I have this close friend who also writes on a blog, and I realized recently that we both haven’t written (wrote?) consistently in a while so I told him to come up with a topic for me to write about and I’d do the same for him, in hopes of keeping each other accountable. This was approximately 3 weeks ago and I’m just now posting this, so I suppose it somewhat worked. Anyways, the topic he gave me was “detachment.” I wrote a poem on my parent’s house.


my parents’ house
Someone asked me recently if I was going home for the summer. And I corrected them. “You mean my parents’ house? In Pennsylvania?”

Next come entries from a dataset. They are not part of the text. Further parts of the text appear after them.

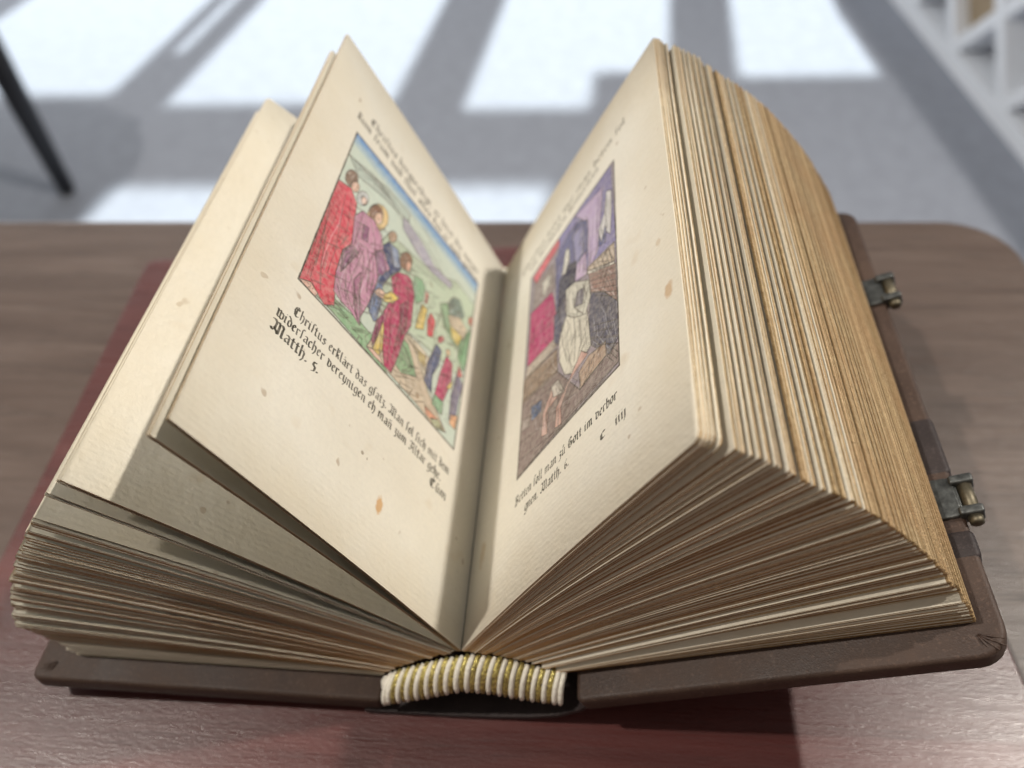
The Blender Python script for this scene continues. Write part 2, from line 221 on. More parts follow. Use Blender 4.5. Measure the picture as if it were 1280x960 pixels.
ABOVE = {'ä': 'a', 'ů': 'u', 'ñ': 'n'}
def text(img, s, u0, u1, v, xh, nib=.165, ink=(.05,.045,.04), jit=0.0, alpha=.93, seed=1):
    """s from u0 to u1 with its base line at v; xh is the x-height in page units"""
    rg = random.Random(seed)
    adv = sum(G[ABOVE.get(ch, ch)][0]+.12 for ch in s)
    k = (u1-u0)/adv; kx = k*PW; ky = xh*PH
    x = 0.0
    for ch in s:
        w, st = G[ABOVE.get(ch, ch)]
        st = [list(q) for q in st]
        if ch == 'i': st.append([(.06,1.24),(.14,1.32)])
        if ch == 'ä': st += [[(.1,1.24),(.16,1.36),(.24,1.3)]]
        if ch == 'ů': st += [[(.12,1.3),(.2,1.44),(.3,1.34),(.2,1.22),(.12,1.3)]]
        if ch == 'ñ': st += [[(-.02,1.28),(.4,1.36)]]
        dy = rg.uniform(-.04, .04); nb = nib*rg.uniform(.9, 1.15)
        for q in st:
            q = [(u0*PW + (x+px)*kx, (v*PH) + (py+dy)*ky) for px, py in q]
            nx, ny = .62*nb*abs(kx)*.95, .5*nb*ky
            if kx < 0: nx = -nx
            for a, b in zip(q[:-1], q[1:]):
                quad = [(a[0]-nx, a[1]-ny), (a[0]+nx, a[1]+ny), (b[0]+nx, b[1]+ny), (b[0]-nx, b[1]-ny)]
                fill(img, quad, ink, alpha); stroke(img, [a, b], .55*nb*ky, ink, alpha)
        x += w+.12
def illustration(img, polys, lines, quad, seed, sky=None, base=(.6,.6,.6)):
    """a hand-coloured block print: flat washes, dark outlines, engraved hatching; quad = (bl, br, tl, tr) in page u, v"""
    rg = random.Random(seed)
    bl, br, tl, tr = [np.array(q) for q in quad]
    def T(x, y):
        p = bl*(1-x)*(1-y) + br*x*(1-y) + tl*(1-x)*y + tr*x*y
        return (p[0]*PW, p[1]*PH)
    seen = np.array((.80,.765,.69))
    ratio = lambda c: np.clip(((np.array(c)*.88+np.array((.62,.59,.54))*.12)/seen), 0, 1)**2.0
    ink = np.array((.10,.085,.08))
    fill(img, [T(0,0), T(1,0), T(1,1), T(0,1)], ratio(base))
    if sky is not None:
        for i in range(40):
            y = 1-i/40*.5; f = max(0, 1-i/7)
            fill(img, [T(0,y-.0127), T(1,y-.0127), T(1,y), T(0,y)], ratio(np.array(sky)*f + np.array(base)*(1-f)))
        for i in range(26):
            y = rg.uniform(.72,.97); x = rg.uniform(0,.9); l = rg.uniform(.08,.3)
            stroke(img, [T(x+t*l, y-.05*t+.012*math.sin(6*t+i)) for t in np.linspace(0,1,7)], 1.6, ink*3, .45)
    for c, P in polys:
        pts = [T(min(max(x/1000,0),1), min(max(y/1000,0),1)) for x, y in P]
        fill(img, pts, ratio(c), .96)
        A = np.array(pts); cen = A.mean(0); ext = A.max(0)-A.min(0)
        dark = ratio(np.array(c)*.62)
        # folds and shading lines that follow the long way of each shape
        nl = int(min(14, max(2, ext[0]/7)))
        if ext[1] > 25:
            for i in range(nl):
                fx = (i+.5)/nl + rg.uniform(-.1,.1)
                q = []
                for t in np.linspace(.08,.92,7):
                    yy = A[:,1].min()+t*ext[1]
                    xs = []
                    for j in range(len(A)):
                        (ax, ay), (bx, by) = A[j], A[j-1]
                        if (ay > yy) != (by > yy): xs.append((bx-ax)*(yy-ay)/(by-ay)+ax)
                    if len(xs) >= 2: q.append((min(xs)+fx*(max(xs)-min(xs))+2.2*math.sin(5*t+i*2), yy))
                a, b = sorted((rg.uniform(0,.6), rg.uniform(.4,1)))
                q = q[int(a*len(q)):max(int(a*len(q))+2, int(b*len(q)))]
                if len(q) > 1:
                    z_ = rg.random()
                    stroke(img, q, rg.uniform(1.5,4.5), dark if z_ < .40 else (ink*1.6 if z_ < .66 else np.minimum(1, ratio(np.array(c)*.6+.36))), rg.uniform(.4,.8))
        if ext[1] > 25 and ext[0] > 14:
            right = rg.random() < .8
            for yy in np.arange(A[:,1].min()+2, A[:,1].max()-2, 4.2):
                xs = []
                for j in range(len(A)):
                    (ax, ay), (bx, by) = A[j], A[j-1]
                    if (ay > yy) != (by > yy): xs.append((bx-ax)*(yy-ay)/(by-ay)+ax)
                if len(xs) >= 2:
                    l, r__ = min(xs), max(xs); w_ = (r__-l)*rg.uniform(.2,.42)
                    s_ = [(r__-w_, yy), (r__, yy+2)] if right else [(l, yy+2), (l+w_, yy)]
                    stroke(img, s_, 1.7, ink*1.3, .46)
        stroke(img, pts+[pts[0]], 3.0, ink, .85)
    for P in lines:
        pts = [T(min(max(x/1000,.004),.996), min(max(y/1000,.004),.996)) for x, y in P]
        stroke(img, pts, rg.uniform(2.0,3.2), ink, .78)
        if rg.random() < .5: stroke(img, [(x+4, y+1.5) for x, y in pts], 1.8, ink*1.4, .55)
    # engraved hatching in patches
    for k in range(150):
        x, y = rg.uniform(.02,.92), rg.uniform(.02,.62); an = rg.choice((.3,.5,-.4,1.2)); n = rg.randint(3,7)
        for i in range(n):
            a = T(x+i*.008, y+i*.006); b = T(min(.99, x+i*.008+.045*math.cos(an)), min(.99, max(.01, y+i*.006+.035*math.sin(an))))
            stroke(img, [a, b], 1.5, ink, .5)
    stroke(img, [T(0,0), T(1,0), T(1,1), T(0,1), T(0,0)], 5.5, ink, .92)
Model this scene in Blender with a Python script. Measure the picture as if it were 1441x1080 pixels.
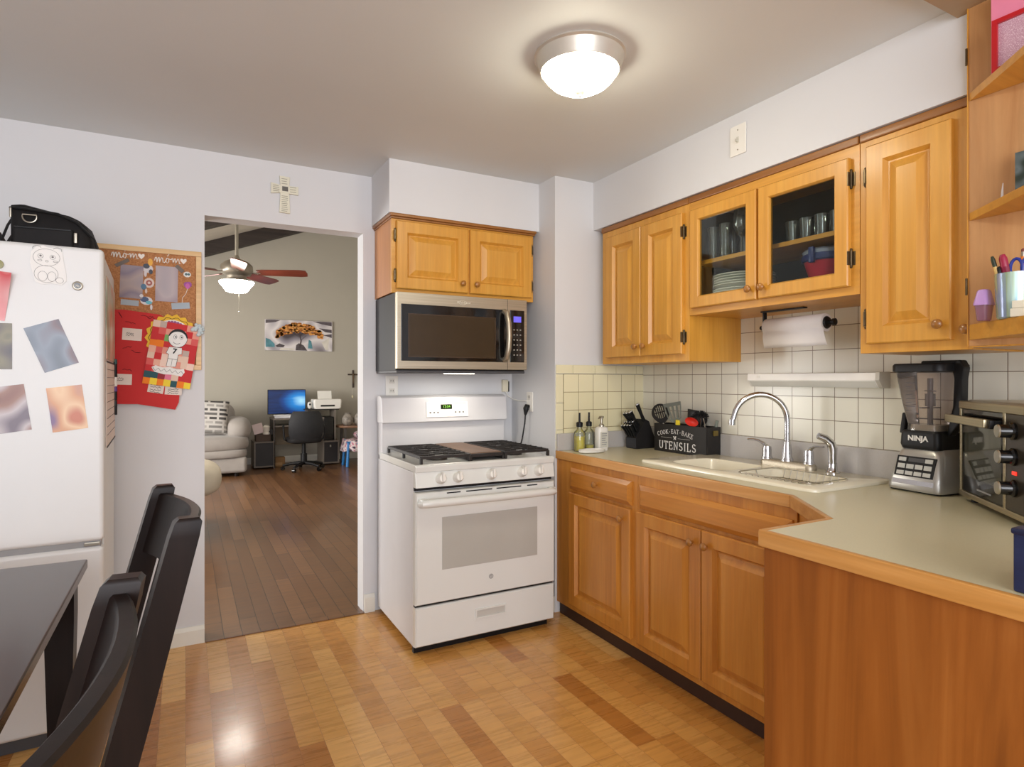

I don’t know why I did that. Yes, I do.

There’s a bed in the second room upstairs that I picked out when I was ten, decorated with stuffed animals I still cannot sleep without.
Yet I call it my parents’ house.

The basement is filled with my easels and my canvases and almost every drawer is full of art supplies I’ve collected over the years.
Yet I call it my parents‘ house.

In the backyard there’s a singular, super tall sunflower that I planted junior year of high school, back when that was my favorite flower.
Yet I call it my parents‘ house.

Not because it isn’t home. Because it is. And I know now that I’ll likely never go back permanently. Calling it home makes me sob every time the thought crosses my mind. So I gave it away in language in an effort to detach. Feels evil and cold, but I am always so far from home. It’s easier if it isn’t mine. It’s easier if I already left.

My parents‘ house. My parents’ house! My parents’ house.

Hopefully I’ll say it enough that I’ll start to believe it.